Their team is a bit, err…odd: short on scientists and includes a hip-hop poet activist. But still a compelling idea. Details at:
http://www.gprc.org/Buffalo_Commons.html
I don’t financially support this organization, and I’m not shilling for them either – its just for reader interest and relates to this passage.
Your description of the cheap ass motel in Ely reminds me of a reader conversation a while back about the hero loner in western movies. If you had a girlfriend or a family you couldn’t stay in that hotel. But right now, you are only responsible for yourself. The mythical road is so open and free when the only person you are responsible for is your self. Get an experience, stay in a roach motel, drink a beer in a saloon. I think those movies play out at the intersection where the loner starts to become responsible for more than himself. A town or a widow’s farm.
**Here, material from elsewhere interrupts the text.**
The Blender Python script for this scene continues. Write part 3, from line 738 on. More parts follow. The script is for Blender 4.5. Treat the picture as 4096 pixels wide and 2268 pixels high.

If the Buffalo Commons people are the ones I’m thinking of, they have a book out, and they had a booksigning at the Black Cat bookstore in Truth or Consequences not too long ago. It’s an interesting idea to replace decay of one sort with restoration of another.
However, there is something lost when the old places-in-between dry up and blow away. I’ll probably never know the story of White Lakes or the diner or the little old lady, but I’m sure there are some really great tales. Maybe she’s got some family somewhere who can fill things in … I imagine she died, and the descendants came and sold off what was worth anything, and told some wonderful stories at her funeral, and someone took in the Pekinese, and now, poof, everything’s gone.
You also see the broken down motel in on-the-run movies. Usually the door gets kicked in.
Or the place gets shot up by heavy-duty automatic weapons fire and ends up looking like a colander.
I didn’t notice if my room in Ely (rhymes with mealy) had new drywall or not. It was pretty dim in there.
Ummmm, heavy-duty automatic weapons.